**Goal of the exercise:** Please repeat all of the listing exactly.

**Exercise material:**
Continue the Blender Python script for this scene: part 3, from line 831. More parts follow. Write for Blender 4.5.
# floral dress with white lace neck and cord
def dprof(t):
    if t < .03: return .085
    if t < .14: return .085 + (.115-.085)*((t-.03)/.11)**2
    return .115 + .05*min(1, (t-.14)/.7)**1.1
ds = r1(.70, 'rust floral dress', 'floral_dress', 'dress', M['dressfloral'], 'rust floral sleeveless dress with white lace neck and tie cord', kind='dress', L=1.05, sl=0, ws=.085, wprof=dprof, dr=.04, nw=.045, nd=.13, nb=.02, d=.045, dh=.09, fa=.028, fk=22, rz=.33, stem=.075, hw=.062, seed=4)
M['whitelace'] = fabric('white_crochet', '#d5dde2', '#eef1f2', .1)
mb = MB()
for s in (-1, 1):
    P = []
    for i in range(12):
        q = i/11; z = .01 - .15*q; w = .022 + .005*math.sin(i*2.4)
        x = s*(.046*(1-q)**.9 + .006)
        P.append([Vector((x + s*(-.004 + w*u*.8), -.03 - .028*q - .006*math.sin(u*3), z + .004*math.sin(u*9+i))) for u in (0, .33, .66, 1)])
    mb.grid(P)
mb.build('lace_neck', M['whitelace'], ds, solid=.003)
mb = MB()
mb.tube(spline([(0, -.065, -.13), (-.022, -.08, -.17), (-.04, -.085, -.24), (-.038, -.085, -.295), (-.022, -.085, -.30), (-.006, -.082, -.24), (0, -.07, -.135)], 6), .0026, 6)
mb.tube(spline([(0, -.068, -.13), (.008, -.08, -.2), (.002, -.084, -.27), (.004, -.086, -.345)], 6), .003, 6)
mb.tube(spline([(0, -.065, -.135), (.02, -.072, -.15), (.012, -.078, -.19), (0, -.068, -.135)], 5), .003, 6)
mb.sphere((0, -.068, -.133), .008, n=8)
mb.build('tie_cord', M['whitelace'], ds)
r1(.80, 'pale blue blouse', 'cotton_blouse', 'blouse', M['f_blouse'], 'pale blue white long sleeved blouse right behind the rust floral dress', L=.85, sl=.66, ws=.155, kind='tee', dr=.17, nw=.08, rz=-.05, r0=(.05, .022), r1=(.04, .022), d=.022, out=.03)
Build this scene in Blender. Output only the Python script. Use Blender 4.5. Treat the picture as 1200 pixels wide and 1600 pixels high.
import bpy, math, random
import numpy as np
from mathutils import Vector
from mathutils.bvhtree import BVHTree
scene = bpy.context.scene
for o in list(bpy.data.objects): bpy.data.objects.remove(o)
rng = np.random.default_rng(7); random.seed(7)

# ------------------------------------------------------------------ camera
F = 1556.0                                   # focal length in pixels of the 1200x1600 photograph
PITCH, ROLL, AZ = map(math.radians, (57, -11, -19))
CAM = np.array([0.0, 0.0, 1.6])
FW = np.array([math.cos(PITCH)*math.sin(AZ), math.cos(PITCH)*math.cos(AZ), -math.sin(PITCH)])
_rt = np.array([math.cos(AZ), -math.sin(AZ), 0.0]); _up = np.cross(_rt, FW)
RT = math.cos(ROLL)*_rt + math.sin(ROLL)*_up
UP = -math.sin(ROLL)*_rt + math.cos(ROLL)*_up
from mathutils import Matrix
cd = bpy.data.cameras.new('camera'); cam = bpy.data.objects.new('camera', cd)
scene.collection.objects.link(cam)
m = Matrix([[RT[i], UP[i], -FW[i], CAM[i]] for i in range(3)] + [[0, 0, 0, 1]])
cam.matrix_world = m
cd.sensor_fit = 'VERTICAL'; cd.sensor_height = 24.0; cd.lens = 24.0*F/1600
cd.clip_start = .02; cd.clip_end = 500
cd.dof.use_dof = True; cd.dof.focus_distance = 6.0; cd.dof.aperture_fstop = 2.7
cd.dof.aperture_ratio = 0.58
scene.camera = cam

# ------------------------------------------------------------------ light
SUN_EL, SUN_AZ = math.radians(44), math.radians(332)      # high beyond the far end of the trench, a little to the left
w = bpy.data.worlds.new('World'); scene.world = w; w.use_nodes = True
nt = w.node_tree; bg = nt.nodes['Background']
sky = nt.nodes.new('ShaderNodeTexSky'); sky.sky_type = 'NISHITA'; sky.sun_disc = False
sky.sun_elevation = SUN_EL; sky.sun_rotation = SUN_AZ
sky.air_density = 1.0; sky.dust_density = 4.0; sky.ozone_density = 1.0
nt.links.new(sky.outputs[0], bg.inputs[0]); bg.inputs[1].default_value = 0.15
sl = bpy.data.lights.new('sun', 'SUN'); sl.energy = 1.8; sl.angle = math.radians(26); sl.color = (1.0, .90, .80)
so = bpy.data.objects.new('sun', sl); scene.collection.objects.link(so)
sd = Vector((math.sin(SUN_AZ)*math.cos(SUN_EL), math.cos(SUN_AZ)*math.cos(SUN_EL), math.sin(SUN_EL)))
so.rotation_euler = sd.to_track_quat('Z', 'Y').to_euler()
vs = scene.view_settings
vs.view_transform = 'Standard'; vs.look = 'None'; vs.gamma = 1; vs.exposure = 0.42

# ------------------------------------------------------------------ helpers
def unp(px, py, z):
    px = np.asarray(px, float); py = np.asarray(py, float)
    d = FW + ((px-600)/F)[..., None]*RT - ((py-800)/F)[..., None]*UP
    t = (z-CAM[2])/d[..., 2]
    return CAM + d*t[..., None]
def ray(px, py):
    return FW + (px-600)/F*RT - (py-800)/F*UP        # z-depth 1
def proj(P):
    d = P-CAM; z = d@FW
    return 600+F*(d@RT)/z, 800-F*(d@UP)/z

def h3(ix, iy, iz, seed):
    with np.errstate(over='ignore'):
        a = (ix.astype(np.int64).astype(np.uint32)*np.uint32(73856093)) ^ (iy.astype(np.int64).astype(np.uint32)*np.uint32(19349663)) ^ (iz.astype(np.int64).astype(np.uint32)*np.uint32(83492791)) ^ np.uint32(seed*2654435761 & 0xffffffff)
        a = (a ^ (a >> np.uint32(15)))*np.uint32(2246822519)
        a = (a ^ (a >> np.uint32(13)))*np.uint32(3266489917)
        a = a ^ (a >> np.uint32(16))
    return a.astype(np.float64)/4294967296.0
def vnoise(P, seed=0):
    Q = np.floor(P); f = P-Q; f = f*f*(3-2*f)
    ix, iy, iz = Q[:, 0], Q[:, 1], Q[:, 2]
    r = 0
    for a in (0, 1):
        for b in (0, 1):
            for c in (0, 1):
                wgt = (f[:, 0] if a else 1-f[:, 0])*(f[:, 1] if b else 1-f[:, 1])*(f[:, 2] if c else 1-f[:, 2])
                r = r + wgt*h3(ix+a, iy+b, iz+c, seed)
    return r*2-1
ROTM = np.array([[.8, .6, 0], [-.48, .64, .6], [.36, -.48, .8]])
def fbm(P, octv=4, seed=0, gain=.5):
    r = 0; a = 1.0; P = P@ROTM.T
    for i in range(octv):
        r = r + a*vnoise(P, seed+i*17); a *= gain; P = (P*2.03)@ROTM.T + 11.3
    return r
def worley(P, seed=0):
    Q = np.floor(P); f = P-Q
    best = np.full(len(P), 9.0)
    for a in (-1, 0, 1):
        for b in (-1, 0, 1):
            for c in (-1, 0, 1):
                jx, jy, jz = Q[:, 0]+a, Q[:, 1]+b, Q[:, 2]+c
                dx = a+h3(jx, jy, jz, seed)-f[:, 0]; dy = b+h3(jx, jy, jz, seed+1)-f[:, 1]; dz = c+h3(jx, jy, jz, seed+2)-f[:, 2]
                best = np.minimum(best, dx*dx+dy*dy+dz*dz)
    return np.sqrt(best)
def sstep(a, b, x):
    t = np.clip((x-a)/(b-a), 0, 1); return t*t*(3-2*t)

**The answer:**
Continue the Blender Python script for this scene: part 3, from line 831. More parts follow. Write for Blender 4.5.
# floral dress with white lace neck and cord
def dprof(t):
    if t < .03: return .085
    if t < .14: return .085 + (.115-.085)*((t-.03)/.11)**2
    return .115 + .05*min(1, (t-.14)/.7)**1.1
ds = r1(.70, 'rust floral dress', 'floral_dress', 'dress', M['dressfloral'], 'rust floral sleeveless dress with white lace neck and tie cord', kind='dress', L=1.05, sl=0, ws=.085, wprof=dprof, dr=.04, nw=.045, nd=.13, nb=.02, d=.045, dh=.09, fa=.028, fk=22, rz=.33, stem=.075, hw=.062, seed=4)
M['whitelace'] = fabric('white_crochet', '#d5dde2', '#eef1f2', .1)
mb = MB()
for s in (-1, 1):
    P = []
    for i in range(12):
        q = i/11; z = .01 - .15*q; w = .022 + .005*math.sin(i*2.4)
        x = s*(.046*(1-q)**.9 + .006)
        P.append([Vector((x + s*(-.004 + w*u*.8), -.03 - .028*q - .006*math.sin(u*3), z + .004*math.sin(u*9+i))) for u in (0, .33, .66, 1)])
    mb.grid(P)
mb.build('lace_neck', M['whitelace'], ds, solid=.003)
mb = MB()
mb.tube(spline([(0, -.065, -.13), (-.022, -.08, -.17), (-.04, -.085, -.24), (-.038, -.085, -.295), (-.022, -.085, -.30), (-.006, -.082, -.24), (0, -.07, -.135)], 6), .0026, 6)
mb.tube(spline([(0, -.068, -.13), (.008, -.08, -.2), (.002, -.084, -.27), (.004, -.086, -.345)], 6), .003, 6)
mb.tube(spline([(0, -.065, -.135), (.02, -.072, -.15), (.012, -.078, -.19), (0, -.068, -.135)], 5), .003, 6)
mb.sphere((0, -.068, -.133), .008, n=8)
mb.build('tie_cord', M['whitelace'], ds)
r1(.80, 'pale blue blouse', 'cotton_blouse', 'blouse', M['f_blouse'], 'pale blue white long sleeved blouse right behind the rust floral dress', L=.85, sl=.66, ws=.155, kind='tee', dr=.17, nw=.08, rz=-.05, r0=(.05, .022), r1=(.04, .022), d=.022, out=.03)
Build this scene in Blender. Output only the Python script. Use Blender 4.5. Treat the picture as 1200 pixels wide and 1600 pixels high.
import bpy, math, random
import numpy as np
from mathutils import Vector
from mathutils.bvhtree import BVHTree
scene = bpy.context.scene
for o in list(bpy.data.objects): bpy.data.objects.remove(o)
rng = np.random.default_rng(7); random.seed(7)

# ------------------------------------------------------------------ camera
F = 1556.0                                   # focal length in pixels of the 1200x1600 photograph
PITCH, ROLL, AZ = map(math.radians, (57, -11, -19))
CAM = np.array([0.0, 0.0, 1.6])
FW = np.array([math.cos(PITCH)*math.sin(AZ), math.cos(PITCH)*math.cos(AZ), -math.sin(PITCH)])
_rt = np.array([math.cos(AZ), -math.sin(AZ), 0.0]); _up = np.cross(_rt, FW)
RT = math.cos(ROLL)*_rt + math.sin(ROLL)*_up
UP = -math.sin(ROLL)*_rt + math.cos(ROLL)*_up
from mathutils import Matrix
cd = bpy.data.cameras.new('camera'); cam = bpy.data.objects.new('camera', cd)
scene.collection.objects.link(cam)
m = Matrix([[RT[i], UP[i], -FW[i], CAM[i]] for i in range(3)] + [[0, 0, 0, 1]])
cam.matrix_world = m
cd.sensor_fit = 'VERTICAL'; cd.sensor_height = 24.0; cd.lens = 24.0*F/1600
cd.clip_start = .02; cd.clip_end = 500
cd.dof.use_dof = True; cd.dof.focus_distance = 6.0; cd.dof.aperture_fstop = 2.7
cd.dof.aperture_ratio = 0.58
scene.camera = cam

# ------------------------------------------------------------------ light
SUN_EL, SUN_AZ = math.radians(44), math.radians(332)      # high beyond the far end of the trench, a little to the left
w = bpy.data.worlds.new('World'); scene.world = w; w.use_nodes = True
nt = w.node_tree; bg = nt.nodes['Background']
sky = nt.nodes.new('ShaderNodeTexSky'); sky.sky_type = 'NISHITA'; sky.sun_disc = False
sky.sun_elevation = SUN_EL; sky.sun_rotation = SUN_AZ
sky.air_density = 1.0; sky.dust_density = 4.0; sky.ozone_density = 1.0
nt.links.new(sky.outputs[0], bg.inputs[0]); bg.inputs[1].default_value = 0.15
sl = bpy.data.lights.new('sun', 'SUN'); sl.energy = 1.8; sl.angle = math.radians(26); sl.color = (1.0, .90, .80)
so = bpy.data.objects.new('sun', sl); scene.collection.objects.link(so)
sd = Vector((math.sin(SUN_AZ)*math.cos(SUN_EL), math.cos(SUN_AZ)*math.cos(SUN_EL), math.sin(SUN_EL)))
so.rotation_euler = sd.to_track_quat('Z', 'Y').to_euler()
vs = scene.view_settings
vs.view_transform = 'Standard'; vs.look = 'None'; vs.gamma = 1; vs.exposure = 0.42

# ------------------------------------------------------------------ helpers
def unp(px, py, z):
    px = np.asarray(px, float); py = np.asarray(py, float)
    d = FW + ((px-600)/F)[..., None]*RT - ((py-800)/F)[..., None]*UP
    t = (z-CAM[2])/d[..., 2]
    return CAM + d*t[..., None]
def ray(px, py):
    return FW + (px-600)/F*RT - (py-800)/F*UP        # z-depth 1
def proj(P):
    d = P-CAM; z = d@FW
    return 600+F*(d@RT)/z, 800-F*(d@UP)/z

def h3(ix, iy, iz, seed):
    with np.errstate(over='ignore'):
        a = (ix.astype(np.int64).astype(np.uint32)*np.uint32(73856093)) ^ (iy.astype(np.int64).astype(np.uint32)*np.uint32(19349663)) ^ (iz.astype(np.int64).astype(np.uint32)*np.uint32(83492791)) ^ np.uint32(seed*2654435761 & 0xffffffff)
        a = (a ^ (a >> np.uint32(15)))*np.uint32(2246822519)
        a = (a ^ (a >> np.uint32(13)))*np.uint32(3266489917)
        a = a ^ (a >> np.uint32(16))
    return a.astype(np.float64)/4294967296.0
def vnoise(P, seed=0):
    Q = np.floor(P); f = P-Q; f = f*f*(3-2*f)
    ix, iy, iz = Q[:, 0], Q[:, 1], Q[:, 2]
    r = 0
    for a in (0, 1):
        for b in (0, 1):
            for c in (0, 1):
                wgt = (f[:, 0] if a else 1-f[:, 0])*(f[:, 1] if b else 1-f[:, 1])*(f[:, 2] if c else 1-f[:, 2])
                r = r + wgt*h3(ix+a, iy+b, iz+c, seed)
    return r*2-1
ROTM = np.array([[.8, .6, 0], [-.48, .64, .6], [.36, -.48, .8]])
def fbm(P, octv=4, seed=0, gain=.5):
    r = 0; a = 1.0; P = P@ROTM.T
    for i in range(octv):
        r = r + a*vnoise(P, seed+i*17); a *= gain; P = (P*2.03)@ROTM.T + 11.3
    return r
def worley(P, seed=0):
    Q = np.floor(P); f = P-Q
    best = np.full(len(P), 9.0)
    for a in (-1, 0, 1):
        for b in (-1, 0, 1):
            for c in (-1, 0, 1):
                jx, jy, jz = Q[:, 0]+a, Q[:, 1]+b, Q[:, 2]+c
                dx = a+h3(jx, jy, jz, seed)-f[:, 0]; dy = b+h3(jx, jy, jz, seed+1)-f[:, 1]; dz = c+h3(jx, jy, jz, seed+2)-f[:, 2]
                best = np.minimum(best, dx*dx+dy*dy+dz*dz)
    return np.sqrt(best)
def sstep(a, b, x):
    t = np.clip((x-a)/(b-a), 0, 1); return t*t*(3-2*t)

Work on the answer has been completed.